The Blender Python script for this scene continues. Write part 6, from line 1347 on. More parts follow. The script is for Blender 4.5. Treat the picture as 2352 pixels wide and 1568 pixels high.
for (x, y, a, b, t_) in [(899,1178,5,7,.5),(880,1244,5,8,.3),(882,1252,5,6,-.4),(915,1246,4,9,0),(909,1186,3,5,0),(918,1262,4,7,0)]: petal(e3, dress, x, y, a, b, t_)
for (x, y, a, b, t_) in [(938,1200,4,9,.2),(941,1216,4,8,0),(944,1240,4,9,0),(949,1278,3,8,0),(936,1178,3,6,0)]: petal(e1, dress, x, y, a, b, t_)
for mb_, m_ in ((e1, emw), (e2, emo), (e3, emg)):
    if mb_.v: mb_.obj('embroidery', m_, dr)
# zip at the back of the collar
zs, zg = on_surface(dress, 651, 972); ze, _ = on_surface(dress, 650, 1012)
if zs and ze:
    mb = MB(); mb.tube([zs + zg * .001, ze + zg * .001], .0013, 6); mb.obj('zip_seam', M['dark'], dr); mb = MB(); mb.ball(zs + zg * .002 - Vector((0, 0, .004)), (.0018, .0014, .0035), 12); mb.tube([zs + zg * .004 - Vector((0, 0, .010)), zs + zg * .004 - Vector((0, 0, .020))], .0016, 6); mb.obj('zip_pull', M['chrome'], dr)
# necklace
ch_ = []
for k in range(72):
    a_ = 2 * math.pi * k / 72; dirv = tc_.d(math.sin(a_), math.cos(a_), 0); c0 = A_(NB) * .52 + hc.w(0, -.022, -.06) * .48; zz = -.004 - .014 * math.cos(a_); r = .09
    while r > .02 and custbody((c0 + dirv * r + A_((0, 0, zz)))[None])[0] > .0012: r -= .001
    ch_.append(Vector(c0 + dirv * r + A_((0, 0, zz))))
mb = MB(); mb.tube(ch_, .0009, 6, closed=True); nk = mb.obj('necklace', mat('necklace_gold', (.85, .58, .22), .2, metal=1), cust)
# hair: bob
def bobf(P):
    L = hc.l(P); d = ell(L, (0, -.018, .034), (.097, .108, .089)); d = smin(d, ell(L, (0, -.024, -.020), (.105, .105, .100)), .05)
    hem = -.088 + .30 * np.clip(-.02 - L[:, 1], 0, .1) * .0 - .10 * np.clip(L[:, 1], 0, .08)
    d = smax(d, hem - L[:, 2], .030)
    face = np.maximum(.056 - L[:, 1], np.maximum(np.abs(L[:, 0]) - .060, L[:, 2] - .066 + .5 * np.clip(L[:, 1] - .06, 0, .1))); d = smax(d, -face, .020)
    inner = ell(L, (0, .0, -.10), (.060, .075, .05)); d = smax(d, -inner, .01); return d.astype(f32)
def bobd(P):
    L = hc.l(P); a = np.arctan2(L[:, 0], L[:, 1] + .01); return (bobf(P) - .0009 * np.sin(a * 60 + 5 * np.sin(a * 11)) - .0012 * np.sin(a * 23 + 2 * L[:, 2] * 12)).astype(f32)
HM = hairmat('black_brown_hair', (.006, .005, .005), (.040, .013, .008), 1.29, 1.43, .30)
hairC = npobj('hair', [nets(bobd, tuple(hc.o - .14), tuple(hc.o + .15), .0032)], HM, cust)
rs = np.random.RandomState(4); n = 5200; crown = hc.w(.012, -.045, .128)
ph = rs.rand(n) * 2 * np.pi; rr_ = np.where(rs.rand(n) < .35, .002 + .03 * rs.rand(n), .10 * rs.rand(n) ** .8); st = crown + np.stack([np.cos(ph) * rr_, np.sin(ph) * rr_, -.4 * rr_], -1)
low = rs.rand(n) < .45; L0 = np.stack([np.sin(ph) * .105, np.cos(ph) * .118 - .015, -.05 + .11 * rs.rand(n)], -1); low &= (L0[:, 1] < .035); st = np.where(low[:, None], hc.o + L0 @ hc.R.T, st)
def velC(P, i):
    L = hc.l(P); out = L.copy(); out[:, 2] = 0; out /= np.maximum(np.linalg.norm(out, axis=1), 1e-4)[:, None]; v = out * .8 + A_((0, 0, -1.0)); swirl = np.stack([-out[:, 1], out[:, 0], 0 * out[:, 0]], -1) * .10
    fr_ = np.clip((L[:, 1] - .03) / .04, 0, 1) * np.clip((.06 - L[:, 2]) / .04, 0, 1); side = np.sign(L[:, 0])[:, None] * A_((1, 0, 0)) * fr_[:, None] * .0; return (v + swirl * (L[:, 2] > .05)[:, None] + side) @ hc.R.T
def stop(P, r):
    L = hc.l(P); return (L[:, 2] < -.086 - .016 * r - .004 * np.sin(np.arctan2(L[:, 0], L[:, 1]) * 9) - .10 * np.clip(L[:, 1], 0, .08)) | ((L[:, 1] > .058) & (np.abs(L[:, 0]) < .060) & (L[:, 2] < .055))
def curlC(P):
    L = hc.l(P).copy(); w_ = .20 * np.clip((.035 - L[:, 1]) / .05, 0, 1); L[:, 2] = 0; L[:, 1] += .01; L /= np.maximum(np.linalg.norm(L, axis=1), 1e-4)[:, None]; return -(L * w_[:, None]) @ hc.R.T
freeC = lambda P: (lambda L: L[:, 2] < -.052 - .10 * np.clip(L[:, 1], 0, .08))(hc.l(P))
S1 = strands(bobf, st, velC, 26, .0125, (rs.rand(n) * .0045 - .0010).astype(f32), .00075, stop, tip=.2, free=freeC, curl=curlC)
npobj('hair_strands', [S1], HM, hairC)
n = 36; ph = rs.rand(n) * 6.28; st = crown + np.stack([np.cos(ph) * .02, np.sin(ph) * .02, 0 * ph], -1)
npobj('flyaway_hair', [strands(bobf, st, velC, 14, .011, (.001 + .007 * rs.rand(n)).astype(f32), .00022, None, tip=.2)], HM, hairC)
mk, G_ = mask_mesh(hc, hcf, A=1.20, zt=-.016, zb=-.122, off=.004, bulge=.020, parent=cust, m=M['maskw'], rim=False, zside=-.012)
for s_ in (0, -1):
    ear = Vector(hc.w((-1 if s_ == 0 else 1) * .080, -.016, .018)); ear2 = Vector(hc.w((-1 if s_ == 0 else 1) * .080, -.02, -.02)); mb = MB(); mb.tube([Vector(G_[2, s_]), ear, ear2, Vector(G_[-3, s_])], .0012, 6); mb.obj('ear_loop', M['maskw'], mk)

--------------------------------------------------

* The request *
Copy the data above exactly. Every line must be included.

* Solution to this task *
The Blender Python script for this scene continues. Write part 6, from line 1347 on. More parts follow. The script is for Blender 4.5. Treat the picture as 2352 pixels wide and 1568 pixels high.
for (x, y, a, b, t_) in [(899,1178,5,7,.5),(880,1244,5,8,.3),(882,1252,5,6,-.4),(915,1246,4,9,0),(909,1186,3,5,0),(918,1262,4,7,0)]: petal(e3, dress, x, y, a, b, t_)
for (x, y, a, b, t_) in [(938,1200,4,9,.2),(941,1216,4,8,0),(944,1240,4,9,0),(949,1278,3,8,0),(936,1178,3,6,0)]: petal(e1, dress, x, y, a, b, t_)
for mb_, m_ in ((e1, emw), (e2, emo), (e3, emg)):
    if mb_.v: mb_.obj('embroidery', m_, dr)
# zip at the back of the collar
zs, zg = on_surface(dress, 651, 972); ze, _ = on_surface(dress, 650, 1012)
if zs and ze:
    mb = MB(); mb.tube([zs + zg * .001, ze + zg * .001], .0013, 6); mb.obj('zip_seam', M['dark'], dr); mb = MB(); mb.ball(zs + zg * .002 - Vector((0, 0, .004)), (.0018, .0014, .0035), 12); mb.tube([zs + zg * .004 - Vector((0, 0, .010)), zs + zg * .004 - Vector((0, 0, .020))], .0016, 6); mb.obj('zip_pull', M['chrome'], dr)
# necklace
ch_ = []
for k in range(72):
    a_ = 2 * math.pi * k / 72; dirv = tc_.d(math.sin(a_), math.cos(a_), 0); c0 = A_(NB) * .52 + hc.w(0, -.022, -.06) * .48; zz = -.004 - .014 * math.cos(a_); r = .09
    while r > .02 and custbody((c0 + dirv * r + A_((0, 0, zz)))[None])[0] > .0012: r -= .001
    ch_.append(Vector(c0 + dirv * r + A_((0, 0, zz))))
mb = MB(); mb.tube(ch_, .0009, 6, closed=True); nk = mb.obj('necklace', mat('necklace_gold', (.85, .58, .22), .2, metal=1), cust)
# hair: bob
def bobf(P):
    L = hc.l(P); d = ell(L, (0, -.018, .034), (.097, .108, .089)); d = smin(d, ell(L, (0, -.024, -.020), (.105, .105, .100)), .05)
    hem = -.088 + .30 * np.clip(-.02 - L[:, 1], 0, .1) * .0 - .10 * np.clip(L[:, 1], 0, .08)
    d = smax(d, hem - L[:, 2], .030)
    face = np.maximum(.056 - L[:, 1], np.maximum(np.abs(L[:, 0]) - .060, L[:, 2] - .066 + .5 * np.clip(L[:, 1] - .06, 0, .1))); d = smax(d, -face, .020)
    inner = ell(L, (0, .0, -.10), (.060, .075, .05)); d = smax(d, -inner, .01); return d.astype(f32)
def bobd(P):
    L = hc.l(P); a = np.arctan2(L[:, 0], L[:, 1] + .01); return (bobf(P) - .0009 * np.sin(a * 60 + 5 * np.sin(a * 11)) - .0012 * np.sin(a * 23 + 2 * L[:, 2] * 12)).astype(f32)
HM = hairmat('black_brown_hair', (.006, .005, .005), (.040, .013, .008), 1.29, 1.43, .30)
hairC = npobj('hair', [nets(bobd, tuple(hc.o - .14), tuple(hc.o + .15), .0032)], HM, cust)
rs = np.random.RandomState(4); n = 5200; crown = hc.w(.012, -.045, .128)
ph = rs.rand(n) * 2 * np.pi; rr_ = np.where(rs.rand(n) < .35, .002 + .03 * rs.rand(n), .10 * rs.rand(n) ** .8); st = crown + np.stack([np.cos(ph) * rr_, np.sin(ph) * rr_, -.4 * rr_], -1)
low = rs.rand(n) < .45; L0 = np.stack([np.sin(ph) * .105, np.cos(ph) * .118 - .015, -.05 + .11 * rs.rand(n)], -1); low &= (L0[:, 1] < .035); st = np.where(low[:, None], hc.o + L0 @ hc.R.T, st)
def velC(P, i):
    L = hc.l(P); out = L.copy(); out[:, 2] = 0; out /= np.maximum(np.linalg.norm(out, axis=1), 1e-4)[:, None]; v = out * .8 + A_((0, 0, -1.0)); swirl = np.stack([-out[:, 1], out[:, 0], 0 * out[:, 0]], -1) * .10
    fr_ = np.clip((L[:, 1] - .03) / .04, 0, 1) * np.clip((.06 - L[:, 2]) / .04, 0, 1); side = np.sign(L[:, 0])[:, None] * A_((1, 0, 0)) * fr_[:, None] * .0; return (v + swirl * (L[:, 2] > .05)[:, None] + side) @ hc.R.T
def stop(P, r):
    L = hc.l(P); return (L[:, 2] < -.086 - .016 * r - .004 * np.sin(np.arctan2(L[:, 0], L[:, 1]) * 9) - .10 * np.clip(L[:, 1], 0, .08)) | ((L[:, 1] > .058) & (np.abs(L[:, 0]) < .060) & (L[:, 2] < .055))
def curlC(P):
    L = hc.l(P).copy(); w_ = .20 * np.clip((.035 - L[:, 1]) / .05, 0, 1); L[:, 2] = 0; L[:, 1] += .01; L /= np.maximum(np.linalg.norm(L, axis=1), 1e-4)[:, None]; return -(L * w_[:, None]) @ hc.R.T
freeC = lambda P: (lambda L: L[:, 2] < -.052 - .10 * np.clip(L[:, 1], 0, .08))(hc.l(P))
S1 = strands(bobf, st, velC, 26, .0125, (rs.rand(n) * .0045 - .0010).astype(f32), .00075, stop, tip=.2, free=freeC, curl=curlC)
npobj('hair_strands', [S1], HM, hairC)
n = 36; ph = rs.rand(n) * 6.28; st = crown + np.stack([np.cos(ph) * .02, np.sin(ph) * .02, 0 * ph], -1)
npobj('flyaway_hair', [strands(bobf, st, velC, 14, .011, (.001 + .007 * rs.rand(n)).astype(f32), .00022, None, tip=.2)], HM, hairC)
mk, G_ = mask_mesh(hc, hcf, A=1.20, zt=-.016, zb=-.122, off=.004, bulge=.020, parent=cust, m=M['maskw'], rim=False, zside=-.012)
for s_ in (0, -1):
    ear = Vector(hc.w((-1 if s_ == 0 else 1) * .080, -.016, .018)); ear2 = Vector(hc.w((-1 if s_ == 0 else 1) * .080, -.02, -.02)); mb = MB(); mb.tube([Vector(G_[2, s_]), ear, ear2, Vector(G_[-3, s_])], .0012, 6); mb.obj('ear_loop', M['maskw'], mk)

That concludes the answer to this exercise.